What do I mean by this?  Lets first understand bittorrent and its predecessors. In some sense, you can think of bittorrent as an imposition by information technology upon the business models of media distribution companies.  Napster performed a similar function, but was insufficiently decentralized to prevent direct attacks from media distributors.  The RIAA and MPAA certainly felt the oncoming disruption and sought to respond by taking down and reforming Napster in their own image.  Eventually, this helped motivate the creation of bittorrent, and by creating an open source and decentralized system, those in media distribution were forced to seek new models with a more reasonable pricing structure suitable for consumers.
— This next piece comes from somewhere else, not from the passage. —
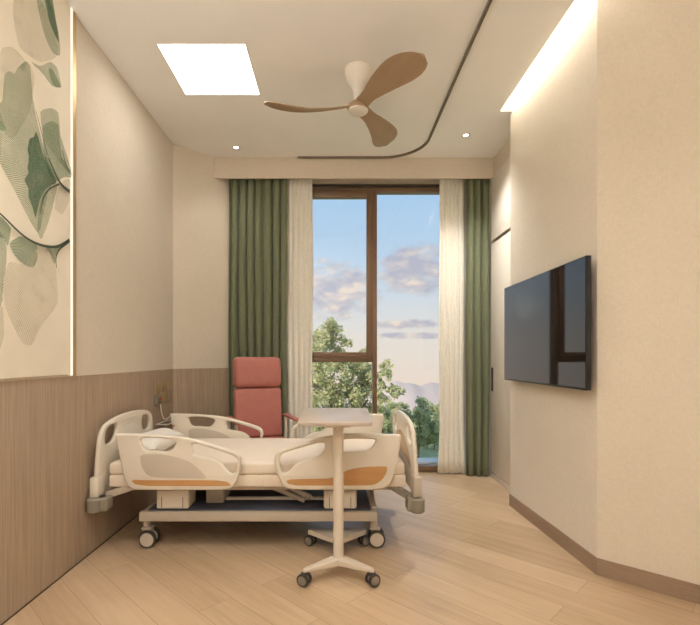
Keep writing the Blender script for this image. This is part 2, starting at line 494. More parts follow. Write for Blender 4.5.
# ================================================================== CURTAINS
def curtain(name, x0, x1, y, z0, z1, folds, amp, mat, label, seed, flare=0., th=.004):
    rnd = random.Random(seed)
    ph = [rnd.uniform(-.9, .9) for _ in range(folds * 2 + 3)]
    am = [rnd.uniform(.55, 1.15) for _ in range(folds * 2 + 3)]
    nx, nz = folds * 18, 26
    rows = []
    for i in range(nz + 1):
        q = i / nz; z = z1 + (z0 - z1) * q
        row = []
        for j in range(nx + 1):
            u = j / nx; k = u * folds; kk = int(k)
            a = am[kk] + (am[kk + 1] - am[kk]) * (k - kk)
            p = (ph[kk] + (ph[kk + 1] - ph[kk]) * (k - kk)) * .8
            ang = 2 * PI * k + p + .35 * math.sin(q * 3.1 + kk * 1.7) * q
            s1 = math.sin(ang)
            yy = y + amp * a * (math.copysign(abs(s1) ** .75, s1)) * (.85 + .3 * q)
            xx = x0 + (x1 - x0) * u + amp * .30 * math.cos(ang * 1.0) * a
            xx += flare * (u - .5) * 2 * max(0, q - .85) * 6 + .004 * math.sin(q * 9 + kk)
            zz = z + (.008 * math.sin(ang * .5 + seed) * q if i == nz else 0)
            row.append((min(max(xx, x0 - .02), x1 + .02 + abs(flare)), yy, max(zz, z0)))
        rows.append(row)
    o = MB().grid(rows).build(name, mat, smooth=60)
    md = o.modifiers.new('thickness', 'SOLIDIFY'); md.thickness = th; md.offset = 0
    return tag(o, label, 'curtain')
curtain('curtain', -1.033, -.475, 4.512, .006, 2.99, 7, .034, M['green'], 'wide sage green curtain hanging behind the coral recliner chair', 3)
curtain('curtain', 1.255, 1.482, 4.50, .006, 2.99, 3, .034, M['green'], 'narrow sage green curtain hanging beside the white wardrobe', 11)
curtain('sheer_curtain', -.485, -.222, 4.572, .010, 2.99, 5, .0075, M['sheer'], 'cream sheer curtain at the left edge of the window, next to the wide green curtain', 21, 0, .002)
curtain('sheer_curtain', 1.020, 1.262, 4.572, .010, 2.99, 5, .0075, M['sheer'], 'cream sheer curtain at the right edge of the window, next to the narrow green curtain', 33, .02, .002)

# ================================================================== WARDROBE (right, by the window)
t = thing('wardrobe', 'white wardrobe with a tall flush door and slim dark pull beside the curtain', 'wardrobe', (1.56, 4.05, 0))
MB().box(1.505, 1.75, 3.625, 4.46, .0, 2.235).build('carcass', M['white_board'], t, smooth=0)
d = MB().box(1.490, 1.508, 3.63, 4.455, .058, 2.225, .002).build('door', M['white_board'], t)
MB().box(1.478, 1.491, 4.395, 4.415, .83, 1.05, .002).build('handle', M['dark'], d)
MB().box(1.494, 1.506, 3.63, 4.455, 0, .05, .002).build('plinth', M['white_board'], t)
t = thing('wall_cabinet', 'white upper cabinet mounted over the wardrobe below the ceiling', 'cabinet', (1.56, 4.05, 2.25))
MB().box(1.497, 1.75, 3.625, 4.46, 2.25, 2.84).build('carcass', M['white_board'], t, smooth=0)
MB().box(1.476, 1.497, 3.63, 4.408, 2.245, 2.838, .002).build('door', M['white_board'], t)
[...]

Hopefully you are familiar with 3D printing (Do go look into it before we move on if you're unfamiliar as we will assume that you have some conception of it).  Whether you call it 3D printing, or additive manufacturing, or rapid prototyping (for these terms are applied to a variety of different processes using different materials) these manufacturing tools represent another excursion of information technology into physical space.  Additive manufacturing’s inverse, 3D scanning, helps close the digital circle in regard to 'faxing objects', and becomes cheaper and simpler as image-to-STL services proliferate, allowing anyone to create models in the commonly accepted .STL file format.  (Laser-scanners are still an option if you feel you need better resolution, including open source laser-scanners (http://makezine.com/projects/diy-3d-laser-scanner-using-arduino/).
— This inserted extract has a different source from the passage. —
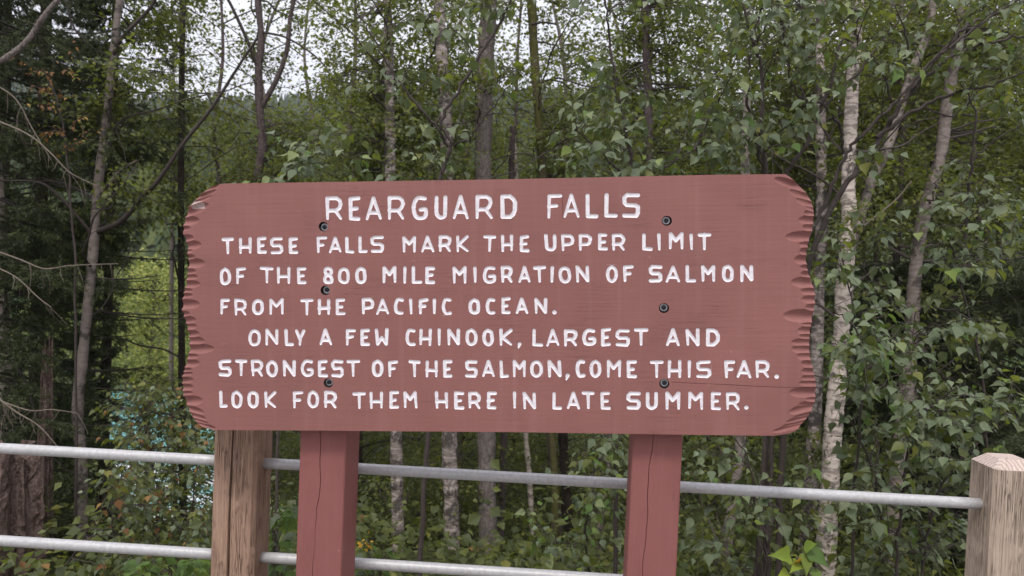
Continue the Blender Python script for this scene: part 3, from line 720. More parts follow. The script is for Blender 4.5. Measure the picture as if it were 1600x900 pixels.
for zc in (zr, zl):
    for k, (a, b_) in enumerate(((s1 - gap + .05, s1 + .03), (s1 + FW - .03, s2 + .03), (s2 + FW - .03, s2 + gap + .03))):
        bf = Buf(); A = np.array([*(pA + fx * a)[:2], zc]); B = np.array([*(pA + fx * b_)[:2], zc])
        tt = np.linspace(0, 1, 24)[:, None]; pl = A * (1 - tt) + B * tt
        tube(bf, pl, .0172, 18, cap=True)
        bf.obj('rail', MT['galv'], fence, fence_base, smooth=True)

# ------------------------------------------------------------------ ground, river, far bank
def grid_obj(name, xs, ys, zf, mat, mask=None, **props):
    X, Y = np.meshgrid(xs, ys); Zz = zf(X, Y); V = np.stack([X, Y, Zz], 2).reshape(-1, 3); nx = len(xs)
    i, j = np.meshgrid(np.arange(len(ys) - 1), np.arange(nx - 1), indexing='ij'); a = (i * nx + j).ravel()
    Fc = np.concatenate([np.stack([a, a + 1, a + nx + 1], 1), np.stack([a, a + nx + 1, a + nx], 1)])
    b = Buf(); b.add(V, Fc); return b.obj(name, mat, None, smooth=True, **props)

t = NT('gravel_soil'); v = t.coord()
geo = t.n('ShaderNodeNewGeometry').outputs['Position']; sep = t.n('ShaderNodeSeparateXYZ', {'Vector': geo})
n1 = t.noise(v, 9, 5); n2 = t.noise(v, 90, 3); n3 = t.noise(v, .15, 4)
grav = t.ramp(n2, [(.3, (.16, .15, .135)), (.7, (.34, .32, .29))])
soil = t.ramp(n1, [(.3, (.030, .026, .014)), (.5, (.045, .05, .018)), (.7, (.07, .085, .025))])
near = t.ramp(t.math('DIVIDE', sep.outputs['Y'], 10.0), [(.28, (0, 0, 0)), (.33, (1, 1, 1))])
col = t.mix(near, grav, soil)
t.bsdf(col, .95, t.bump(t.math('ADD', n1, n2), .8, .02), spec=.1)
MT['ground'] = t.m
ysn = np.concatenate([[-60, -20, -6, 0, 2, 2.8], np.linspace(3.0, 20, 60), np.linspace(20.5, 60, 40), np.linspace(62, 86, 8), [87, 88, 90, 92, 94, 97, 100]])
xsn = np.concatenate([np.linspace(-400, -42, 16), np.linspace(-40, 40, 90), np.linspace(42, 400, 16)])
grid_obj('ground', xsn, ysn, gz, MT['ground'], kind='structure')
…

All of these transformative technologies have staggering implications for intellectual property, more broadly than just copyright.  In a rather good and free article on IP and 3D printing (found here) the author John F. Hornick points out that IP infringement will become increasingly difficult to identify while being easy to perform, while IP itself becomes impossible to enforce and thus becomes increasingly irrelevant.  Here we must pause and ask: “How will 3D printing become/remain distributed and open?”  Won’t TPTB try to lock it down with DRM?

A solution to this issue already exists in RepRap, an open source 3D printer which can print its own structural parts.  There are now several open source tool chains which are supported by these systems and many people who know how to build and maintain them.  In fact, many of the low-cost consumer grade 3D printing systems are driven using some form (or commercial variant) of these open source systems, including even the jedi-turned-sith operation, MakerBot, at one point.  With the Pirate Bay's adoption of a physical objects section, the future of open and distributed additive (polymer) manufacturing is assured.
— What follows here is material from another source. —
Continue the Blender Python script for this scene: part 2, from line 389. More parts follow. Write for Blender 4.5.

The commercial additive manufacturing processes which make metal components have been guarded by IP and trade secrets, as well as difficulty and hazard.  Yet, inroads are being made even in this area, as Professor Pearce's research group at Michigan Tech has recently demonstrated with the first open-source metal 3D printer (see https://www.academia.edu/5327317/A_Low-Cost_Open-Source_Metal_3-D_Printer).

What will be exciting to see over the coming years is how the relative development rates of the open source approach compare to commercial development.  In addition to RepRaps, there are already many examples of innovation and new forms of creation used by Makers, which the commercial printing industry never would have had the time to try (see https://localmotors.com/).

A pattern starts to emerge.  These robust and transformative new systems are open source and distributed, with a relatively low barrier to entry.  It doesn’t matter who created these technologies, though they still deserve their due; they are immune from attack because they created and released something new into the world without attempting to control how others use them through intellectual property.  It may be wise to keep an eye out for new technologies which also adopt these approaches.  Open source and distributed exchanges have been mentioned, as have distributed escrow systems.  Once an open source and distributed means of building reputation is generated, many new types of business might grow.  Keep an eye out for a distributed 3D printing network (some of these have been set up already), which uses bitcoin to pay its participants (and hopefully the postage too).  Some bittorrent users are already finding ways to further integrate bitcoin into their space (http://www.coindesk.com/bittorrent-client-integrates-bitcoin-donations/), it seems only natural that these technologies will continue to proliferate and interact.

Decentralize and open source all the things!